The drilling of repetitive ”rolls” leads some students to infer that they are some kind of musical “filler” or “bubble wrap” to mechanically stuff around a melody rather than the mere physical conditioning exercises they were originally designed to be. Applying “finger rolls” to a melody in a backwards attempt to find some imaginary shortcut to a great finger style arrangement misses the whole point of the melody. Students become stuck on tab, finger roll regurgitation, cliches and real no understanding of what is really going on musically. And after years of instruction, they wonder why their playing sounds nothing like their favorite recordings.

Great bluegrass banjo playing is characterized by creatively allowing the melody to direct right hand patterns so as to frame and enhance a melody’s uniqueness rather than burying it in repetitive redundancy. Varying and tailoring right-hand patterns to a melody is an art and a skill based upon musical taste and finger-independent control rather than repetitive “finger roll” muscle memory. It is a skill that results directly from rhythmic practice with a metronome – the same kind of basic musicianship that is ignored in bluegrass instructional materials.

Learning Styles?

Well it seems that the concept of personal “learning-styles” has met with recent criticism. In an article in Science Daily “Education: Learning Styles Debunked” researchers involved with the psychology of learning questioned the scientific testing basis for the “meshing hypothesis” which postulates that accelerated learning is best accomplished when instruction meshes with the psychological, neurological and even sociological needs or dispositions of the learner. The criticism revolves around the methodology of the non-scientific survey-style testing. Specifically, the lack of “randomizing research designs” used in the process of making the theory of learning styles scientifically viable. The conclusion is that learning-style tests and teaching tools are a waste of educational resources and time.

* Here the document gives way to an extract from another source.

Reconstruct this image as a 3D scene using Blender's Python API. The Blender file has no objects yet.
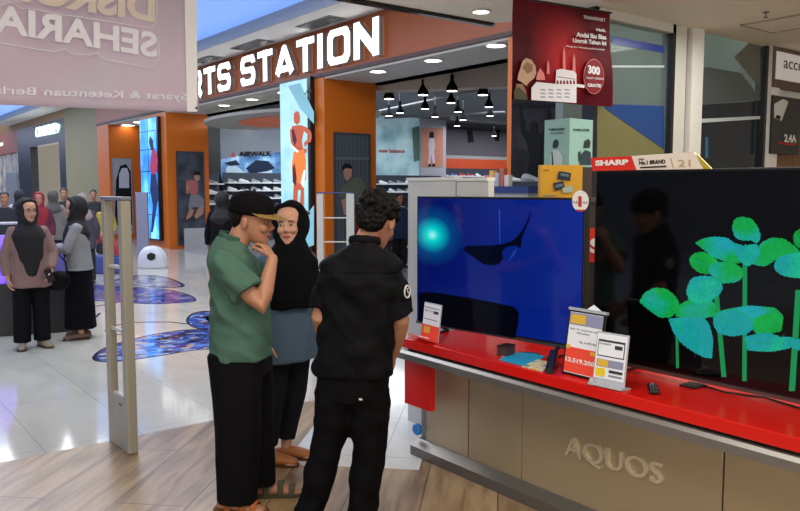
import bpy, bmesh, math, random
from mathutils import Vector, Matrix, noise
random.seed(7)
PI = math.pi
S = bpy.context.scene
COL = S.collection

# ---------------------------------------------------------------- camera
FPX, CAM_H, HOR = 760.0, 1.65, 188.0
PITCH = math.atan((255.5-HOR)/FPX)
YAW = math.atan(590.0/(FPX/math.cos(PITCH)))
FWD = Vector((math.sin(YAW)*math.cos(PITCH), math.cos(YAW)*math.cos(PITCH), -math.sin(PITCH)))
RGT = Vector((math.cos(YAW), -math.sin(YAW), 0))
UPV = RGT.cross(FWD)
HF = Vector((math.sin(YAW), math.cos(YAW), 0))
CAM = Vector((0, 0, CAM_H))
cd = bpy.data.cameras.new('camera'); cd.sensor_width = 36; cd.lens = FPX*36/800; cd.clip_end = 200
cam = bpy.data.objects.new('camera', cd); COL.objects.link(cam)
cam.location = CAM
cam.rotation_euler = Matrix((RGT, UPV, -FWD)).transposed().to_euler()
S.camera = cam

# ---------------------------------------------------------------- world, lights, exposure
w = bpy.data.worlds.new('world'); S.world = w; w.use_nodes = True
w.node_tree.nodes['Background'].inputs[0].default_value = (.88, .84, .76, 1)
w.node_tree.nodes['Background'].inputs[1].default_value = 1.8
S.view_settings.view_transform = 'Standard'; S.view_settings.look = 'None'
S.view_settings.exposure = 0.12; S.view_settings.gamma = 1.0
S.view_settings.use_curve_mapping = False
def area(name, loc, sx, sy, power, col=(1, .96, .9), rot=(0, 0, 0), spread=PI):
    l = bpy.data.lights.new(name, 'AREA'); l.shape = 'RECTANGLE'; l.size = sx; l.size_y = sy
    l.energy = power; l.color = col; l.spread = spread
    o = bpy.data.objects.new(name, l); COL.objects.link(o); o.location = loc; o.rotation_euler = rot
    return o
area('shop_ceiling_light', (1.0, 2.0, 3.12), 1.6, 1.6, 55, (1, .93, .82))
area('shop_ceiling_light', (1.2, -1.2, 3.12), 2.0, 1.6, 60, (1, .93, .82))
area('shop_ceiling_light', (4.6, 1.2, 3.12), 1.6, 1.6, 80, (1, .93, .82))
area('shop_ceiling_light', (6.2, 3.3, 3.12), 1.6, .8, 30)
area('mall_ceiling_light', (3.2, 9.5, 4.72), 4.5, 5.0, 310, (1, .96, .88))
area('mall_ceiling_light', (3.2, 17.5, 4.72), 4.5, 6.0, 300, (1, .96, .88))
area('mall_ceiling_light', (3.2, 30, 4.72), 4.5, 9.0, 450, (1, .97, .93))
area('store_area_light', (12.0, 18.0, 4.2), 5, 4.0, 420, (.86, .93, 1))
area('store_area_light', (16, 15.5, 4.2), 5, 4.0, 300, (.86, .93, 1))

area('store_area_light', (21.5, 20.5, 4.0), 5, 2.0, 160, (.95, .95, 1))  # unseen lamp added to brighten the orange band and its shoe shelf
# ---------------------------------------------------------------- helpers
def pray(x, y): return FWD*FPX + RGT*(x-400) + UPV*(255.5-y)
def at(x, y, p, n):
    d = pray(x, y); return CAM + d*((p-CAM).dot(n)/d.dot(n))
def atX(x, y, v): return at(x, y, Vector((v, 0, 0)), Vector((1, 0, 0)))
def atY(x, y, v): return at(x, y, Vector((0, v, 0)), Vector((0, 1, 0)))
def atZ(x, y, v=0.0): return at(x, y, Vector((0, 0, v)), Vector((0, 0, 1)))
def atD(x, y, dep): return at(x, y, CAM+HF*dep, HF)
def lin(c):
    if isinstance(c, str): c = [int(c[i:i+2], 16) for i in (0, 2, 4)]
    return tuple(((v/255)/12.92 if v/255 <= .04045 else ((v/255+.055)/1.055)**2.4) for v in c)
MATS = {}
def mat(name, col, rough=.5, metal=0.0, emit=None, es=1.0, var=.06, scale=8.0, bump=0.0, bscale=60.0, alpha=1.0, trans=0.0, spec=None, sheen=0.0):
    if name in MATS: return MATS[name]
    m = bpy.data.materials.new(name); m.use_nodes = True; nt = m.node_tree; b = nt.nodes['Principled BSDF']
    c = lin(col); L = nt.links.new
    tc = nt.nodes.new('ShaderNodeTexCoord')
    nz = nt.nodes.new('ShaderNodeTexNoise'); nz.inputs['Scale'].default_value = scale; nz.inputs['Detail'].default_value = 3
    L(tc.outputs['Object'], nz.inputs['Vector'])
    mx = nt.nodes.new('ShaderNodeMix'); mx.data_type = 'RGBA'
    mx.inputs[6].default_value = (*[v*(1-var) for v in c], 1); mx.inputs[7].default_value = (*[min(1, v*(1+var)) for v in c], 1)
    L(nz.outputs['Fac'], mx.inputs[0]); L(mx.outputs[2], b.inputs['Base Color'])
    b.inputs['Roughness'].default_value = rough; b.inputs['Metallic'].default_value = metal
    b.inputs['Specular IOR Level'].default_value = spec if spec is not None else (.15 if name.startswith(('print_', 'picture_', 'banner_')) else .5)
    b.inputs['Alpha'].default_value = alpha; b.inputs['Transmission Weight'].default_value = trans
    if sheen: b.inputs['Sheen Weight'].default_value = sheen
    if emit is not None:
        b.inputs['Emission Color'].default_value = (*lin(emit), 1); b.inputs['Emission Strength'].default_value = es
    if bump:
        n2 = nt.nodes.new('ShaderNodeTexNoise'); n2.inputs['Scale'].default_value = bscale; n2.inputs['Detail'].default_value = 4
        L(tc.outputs['Object'], n2.inputs['Vector'])
        bp = nt.nodes.new('ShaderNodeBump'); bp.inputs['Strength'].default_value = bump; bp.inputs['Distance'].default_value = .01
        L(n2.outputs['Fac'], bp.inputs['Height']); L(bp.outputs['Normal'], b.inputs['Normal'])
    MATS[name] = m; return m
def ramp_mat(name, kind, stops, scale=3.0, rough=.4, emit=0.0, stretch=(1, 1, 1), dist=0.0, metal=0, detail=4):
    """noise / voronoi / wave / gradient texture through a colour ramp"""
    if name in MATS: return MATS[name]
    m = bpy.data.materials.new(name); m.use_nodes = True; nt = m.node_tree; b = nt.nodes['Principled BSDF']; L = nt.links.new
    tc = nt.nodes.new('ShaderNodeTexCoord'); mp = nt.nodes.new('ShaderNodeMapping'); mp.inputs['Scale'].default_value = stretch
    L(tc.outputs['Object'], mp.inputs['Vector'])
    if kind == 'voronoi':
        t = nt.nodes.new('ShaderNodeTexVoronoi'); t.inputs['Scale'].default_value = scale
        sp = nt.nodes.new('ShaderNodeSeparateColor'); L(t.outputs['Color'], sp.inputs[0]); out = sp.outputs[0]
    elif kind == 'wave':
        t = nt.nodes.new('ShaderNodeTexWave'); t.inputs['Scale'].default_value = scale; t.inputs['Distortion'].default_value = dist; out = t.outputs['Fac']
        t.inputs['Detail'].default_value = detail
    else:
        t = nt.nodes.new('ShaderNodeTexNoise'); t.inputs['Scale'].default_value = scale; t.inputs['Detail'].default_value = detail; t.inputs['Distortion'].default_value = dist; out = t.outputs['Fac']
    L(mp.outputs['Vector'], t.inputs['Vector'])
    r = nt.nodes.new('ShaderNodeValToRGB')
    while len(r.color_ramp.elements) < len(stops): r.color_ramp.elements.new(.5)
    for e, (p, c) in zip(r.color_ramp.elements, stops): e.position = p; e.color = (*lin(c), 1)
    L(out, r.inputs[0]); L(r.outputs[0], b.inputs['Base Color']); b.inputs['Roughness'].default_value = rough; b.inputs['Metallic'].default_value = metal
    b.inputs['Specular IOR Level'].default_value = .12 if rough > .35 else .5
    if emit: L(r.outputs[0], b.inputs['Emission Color']); b.inputs['Emission Strength'].default_value = emit
    MATS[name] = m; return m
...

The theory which started to gain popularity in the 70’s has generated no less than seventy different description modalities over the last forty years. While there are good intentions involved in these personal learning-style systems and theories, the complete scientific story of how learning is accomplished neurologically is still not fully known. The non-scientific tests, such as those found in books and on the internet involved with determining dominant learning aptitudes, are not fully verified scientifically and are random in their design and execution. People, even after being exposed to these tests, were still not very good at completely understanding just how they learn something nor how adopting a certain learning-style can accelerate and codify their learning.

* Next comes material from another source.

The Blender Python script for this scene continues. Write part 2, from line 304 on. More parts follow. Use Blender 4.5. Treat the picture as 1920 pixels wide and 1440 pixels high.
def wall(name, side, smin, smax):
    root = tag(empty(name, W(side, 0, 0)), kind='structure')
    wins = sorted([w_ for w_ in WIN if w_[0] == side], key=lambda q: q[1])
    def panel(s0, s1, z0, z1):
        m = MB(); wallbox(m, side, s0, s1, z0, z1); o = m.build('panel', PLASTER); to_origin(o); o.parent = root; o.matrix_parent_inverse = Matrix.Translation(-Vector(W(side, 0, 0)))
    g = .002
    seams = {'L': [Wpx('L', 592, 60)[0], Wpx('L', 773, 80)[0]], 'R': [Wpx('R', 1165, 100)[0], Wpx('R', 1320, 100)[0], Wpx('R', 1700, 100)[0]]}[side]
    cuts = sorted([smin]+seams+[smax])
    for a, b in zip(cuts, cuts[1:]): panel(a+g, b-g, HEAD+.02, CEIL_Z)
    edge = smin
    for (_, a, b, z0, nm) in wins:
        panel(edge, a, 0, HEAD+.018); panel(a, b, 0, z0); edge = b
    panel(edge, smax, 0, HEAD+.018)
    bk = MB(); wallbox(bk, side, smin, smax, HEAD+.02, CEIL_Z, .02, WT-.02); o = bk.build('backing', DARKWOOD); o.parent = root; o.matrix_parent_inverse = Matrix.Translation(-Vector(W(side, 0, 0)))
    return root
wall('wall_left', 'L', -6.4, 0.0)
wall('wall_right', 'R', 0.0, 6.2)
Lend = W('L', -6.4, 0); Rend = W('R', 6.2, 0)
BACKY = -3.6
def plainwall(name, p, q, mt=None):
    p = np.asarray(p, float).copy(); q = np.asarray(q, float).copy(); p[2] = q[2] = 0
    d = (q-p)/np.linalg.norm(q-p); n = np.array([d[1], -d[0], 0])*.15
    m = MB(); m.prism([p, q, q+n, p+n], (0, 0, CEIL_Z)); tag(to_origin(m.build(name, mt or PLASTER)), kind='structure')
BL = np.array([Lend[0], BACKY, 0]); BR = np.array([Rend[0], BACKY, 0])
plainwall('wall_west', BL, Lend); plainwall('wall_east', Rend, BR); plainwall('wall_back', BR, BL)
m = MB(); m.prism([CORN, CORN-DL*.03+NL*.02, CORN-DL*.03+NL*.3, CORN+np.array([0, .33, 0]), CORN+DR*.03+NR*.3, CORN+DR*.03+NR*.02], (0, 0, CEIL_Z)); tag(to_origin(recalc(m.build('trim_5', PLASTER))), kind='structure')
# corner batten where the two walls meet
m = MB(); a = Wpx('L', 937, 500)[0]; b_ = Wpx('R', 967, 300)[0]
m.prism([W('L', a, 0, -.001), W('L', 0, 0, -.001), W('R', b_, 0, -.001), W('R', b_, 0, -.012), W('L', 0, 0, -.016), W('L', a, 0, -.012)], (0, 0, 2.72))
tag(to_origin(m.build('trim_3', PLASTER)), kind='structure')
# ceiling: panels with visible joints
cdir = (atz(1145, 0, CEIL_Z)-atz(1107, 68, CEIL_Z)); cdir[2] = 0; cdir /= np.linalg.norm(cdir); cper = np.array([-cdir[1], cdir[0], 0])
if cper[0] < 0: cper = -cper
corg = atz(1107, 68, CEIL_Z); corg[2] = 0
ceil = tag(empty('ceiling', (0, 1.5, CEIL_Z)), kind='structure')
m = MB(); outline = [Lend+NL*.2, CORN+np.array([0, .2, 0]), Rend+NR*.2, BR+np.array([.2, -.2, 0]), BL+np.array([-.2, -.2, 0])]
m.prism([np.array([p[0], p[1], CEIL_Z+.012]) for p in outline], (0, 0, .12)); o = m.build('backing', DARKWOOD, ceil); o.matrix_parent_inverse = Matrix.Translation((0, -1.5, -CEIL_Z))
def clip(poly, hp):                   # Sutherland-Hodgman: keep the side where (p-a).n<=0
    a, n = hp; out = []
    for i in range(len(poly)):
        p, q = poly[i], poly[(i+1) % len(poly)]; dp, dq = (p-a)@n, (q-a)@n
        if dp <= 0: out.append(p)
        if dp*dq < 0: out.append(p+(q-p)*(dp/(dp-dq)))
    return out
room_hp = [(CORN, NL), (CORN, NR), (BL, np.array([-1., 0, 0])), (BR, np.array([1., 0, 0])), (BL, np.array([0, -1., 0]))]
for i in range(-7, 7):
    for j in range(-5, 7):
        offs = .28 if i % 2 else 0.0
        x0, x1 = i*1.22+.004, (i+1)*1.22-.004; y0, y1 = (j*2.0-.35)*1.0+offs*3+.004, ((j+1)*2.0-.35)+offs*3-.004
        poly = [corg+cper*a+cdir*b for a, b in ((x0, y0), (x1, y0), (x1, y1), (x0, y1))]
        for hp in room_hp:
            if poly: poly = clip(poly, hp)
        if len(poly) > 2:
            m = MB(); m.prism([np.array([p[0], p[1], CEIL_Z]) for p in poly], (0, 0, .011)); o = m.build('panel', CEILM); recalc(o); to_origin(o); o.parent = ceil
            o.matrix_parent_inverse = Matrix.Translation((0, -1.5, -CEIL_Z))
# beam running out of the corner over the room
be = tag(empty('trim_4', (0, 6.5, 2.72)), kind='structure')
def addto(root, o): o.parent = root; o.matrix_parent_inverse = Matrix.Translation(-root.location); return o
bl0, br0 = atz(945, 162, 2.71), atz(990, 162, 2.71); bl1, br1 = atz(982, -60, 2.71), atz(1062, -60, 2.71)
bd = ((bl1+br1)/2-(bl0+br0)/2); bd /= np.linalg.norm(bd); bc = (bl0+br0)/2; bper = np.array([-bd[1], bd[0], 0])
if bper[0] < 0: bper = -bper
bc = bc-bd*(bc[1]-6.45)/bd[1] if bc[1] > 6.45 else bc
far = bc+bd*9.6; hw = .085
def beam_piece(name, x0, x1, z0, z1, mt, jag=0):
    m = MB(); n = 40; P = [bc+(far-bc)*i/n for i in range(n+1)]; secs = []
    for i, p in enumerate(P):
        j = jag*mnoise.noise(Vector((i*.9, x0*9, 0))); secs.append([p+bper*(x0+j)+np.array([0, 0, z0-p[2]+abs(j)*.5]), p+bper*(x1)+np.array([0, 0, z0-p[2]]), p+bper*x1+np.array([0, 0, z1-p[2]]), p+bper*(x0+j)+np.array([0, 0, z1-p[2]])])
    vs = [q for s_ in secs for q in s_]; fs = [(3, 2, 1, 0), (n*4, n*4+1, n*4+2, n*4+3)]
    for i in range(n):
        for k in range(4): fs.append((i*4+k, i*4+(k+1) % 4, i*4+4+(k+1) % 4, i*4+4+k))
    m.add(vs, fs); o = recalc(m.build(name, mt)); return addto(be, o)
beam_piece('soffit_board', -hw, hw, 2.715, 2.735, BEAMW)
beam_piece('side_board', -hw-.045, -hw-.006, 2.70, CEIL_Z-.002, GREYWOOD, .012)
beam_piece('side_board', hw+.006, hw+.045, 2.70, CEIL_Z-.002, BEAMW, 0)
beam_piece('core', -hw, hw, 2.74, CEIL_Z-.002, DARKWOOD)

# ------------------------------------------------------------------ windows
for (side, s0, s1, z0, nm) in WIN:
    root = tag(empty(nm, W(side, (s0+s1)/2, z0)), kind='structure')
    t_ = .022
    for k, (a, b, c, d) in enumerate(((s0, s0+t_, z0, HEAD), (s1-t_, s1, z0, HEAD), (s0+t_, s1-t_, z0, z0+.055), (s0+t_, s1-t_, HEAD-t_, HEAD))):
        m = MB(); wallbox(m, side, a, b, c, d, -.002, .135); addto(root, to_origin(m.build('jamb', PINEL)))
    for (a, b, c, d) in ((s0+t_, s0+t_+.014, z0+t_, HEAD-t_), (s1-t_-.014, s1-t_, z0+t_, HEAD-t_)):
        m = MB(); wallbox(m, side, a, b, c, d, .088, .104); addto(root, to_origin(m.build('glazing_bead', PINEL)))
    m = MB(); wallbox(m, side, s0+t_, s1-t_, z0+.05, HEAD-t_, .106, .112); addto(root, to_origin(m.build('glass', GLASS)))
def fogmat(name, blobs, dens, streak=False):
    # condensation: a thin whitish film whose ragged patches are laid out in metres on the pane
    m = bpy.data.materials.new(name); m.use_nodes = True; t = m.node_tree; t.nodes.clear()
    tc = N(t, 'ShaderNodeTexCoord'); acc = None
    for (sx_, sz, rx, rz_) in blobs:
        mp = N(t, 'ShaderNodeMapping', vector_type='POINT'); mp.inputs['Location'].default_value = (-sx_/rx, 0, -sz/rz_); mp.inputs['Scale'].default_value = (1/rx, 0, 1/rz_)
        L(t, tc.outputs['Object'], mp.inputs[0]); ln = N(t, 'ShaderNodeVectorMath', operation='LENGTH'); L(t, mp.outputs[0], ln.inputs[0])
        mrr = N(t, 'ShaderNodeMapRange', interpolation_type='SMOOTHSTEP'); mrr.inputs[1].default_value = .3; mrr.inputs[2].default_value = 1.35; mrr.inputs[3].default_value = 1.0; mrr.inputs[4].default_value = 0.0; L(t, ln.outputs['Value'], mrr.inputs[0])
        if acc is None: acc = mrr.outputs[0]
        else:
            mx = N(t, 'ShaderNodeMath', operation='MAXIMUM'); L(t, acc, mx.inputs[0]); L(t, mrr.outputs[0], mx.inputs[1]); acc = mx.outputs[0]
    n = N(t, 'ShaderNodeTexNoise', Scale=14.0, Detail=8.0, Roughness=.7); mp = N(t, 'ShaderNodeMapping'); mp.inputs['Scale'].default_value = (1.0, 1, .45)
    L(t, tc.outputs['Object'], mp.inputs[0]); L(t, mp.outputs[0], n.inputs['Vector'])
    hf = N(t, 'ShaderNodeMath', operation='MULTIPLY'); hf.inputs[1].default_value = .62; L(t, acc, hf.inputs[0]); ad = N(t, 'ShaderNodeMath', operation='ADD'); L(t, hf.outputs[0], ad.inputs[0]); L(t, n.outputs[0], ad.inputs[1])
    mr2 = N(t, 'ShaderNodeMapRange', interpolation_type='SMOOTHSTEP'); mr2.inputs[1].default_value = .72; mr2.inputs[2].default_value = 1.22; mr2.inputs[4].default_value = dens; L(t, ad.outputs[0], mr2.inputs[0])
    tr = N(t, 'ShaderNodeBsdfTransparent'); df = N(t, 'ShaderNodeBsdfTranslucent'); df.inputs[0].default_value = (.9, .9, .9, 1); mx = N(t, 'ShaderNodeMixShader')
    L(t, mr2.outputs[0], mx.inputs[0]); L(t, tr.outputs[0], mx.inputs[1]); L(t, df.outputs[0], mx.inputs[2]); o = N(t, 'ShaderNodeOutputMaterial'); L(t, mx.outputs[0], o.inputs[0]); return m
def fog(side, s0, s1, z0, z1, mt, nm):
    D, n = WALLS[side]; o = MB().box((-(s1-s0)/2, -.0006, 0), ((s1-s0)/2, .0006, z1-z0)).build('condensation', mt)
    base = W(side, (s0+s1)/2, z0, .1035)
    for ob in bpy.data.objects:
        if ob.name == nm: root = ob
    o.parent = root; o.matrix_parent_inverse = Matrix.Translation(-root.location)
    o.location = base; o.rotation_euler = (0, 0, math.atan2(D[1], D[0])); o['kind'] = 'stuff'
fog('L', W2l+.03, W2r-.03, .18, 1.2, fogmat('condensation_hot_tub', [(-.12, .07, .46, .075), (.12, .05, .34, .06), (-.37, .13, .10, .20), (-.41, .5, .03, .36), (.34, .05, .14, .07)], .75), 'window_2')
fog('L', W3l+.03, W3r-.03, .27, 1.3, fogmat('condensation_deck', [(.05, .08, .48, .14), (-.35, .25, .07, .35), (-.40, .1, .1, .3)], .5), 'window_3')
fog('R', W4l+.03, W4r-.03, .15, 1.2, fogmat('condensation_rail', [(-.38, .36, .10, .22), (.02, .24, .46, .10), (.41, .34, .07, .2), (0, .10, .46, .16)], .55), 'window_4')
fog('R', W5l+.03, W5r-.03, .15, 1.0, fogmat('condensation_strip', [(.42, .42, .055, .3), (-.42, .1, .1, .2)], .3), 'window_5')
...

My interest in this topic came about from the online discussions about learning banjo by tablature or by ear. The common-sense understanding from most people online was that there is a “learning-style” that is best for you and you should keep trying different approaches until you find the best that is suited to you and your goals.

But, should the teaching style conform to the student, or should the student adapt to and practicing the skills that best foster music learning? Of all the learning-style classifications, ie., “visual-verbal” “sensory-intuitive” “active-reflective” or “sequential-global,” music ultimately depends upon activity. The activity may be listening to develop “musical hearing” or it may be copying and repeating (sometimes endlessly) a sound on your instrument. While you may use tablature in a sequential manner, you will be better served by first actively and repetitively listening to a recording to get the whole sonic picture.

Practice and actively persistent application is the best way to discover how you learn the best rather than taking surveys and getting lost in a teaching-style smorgasbord. Repetition and practice conquers all!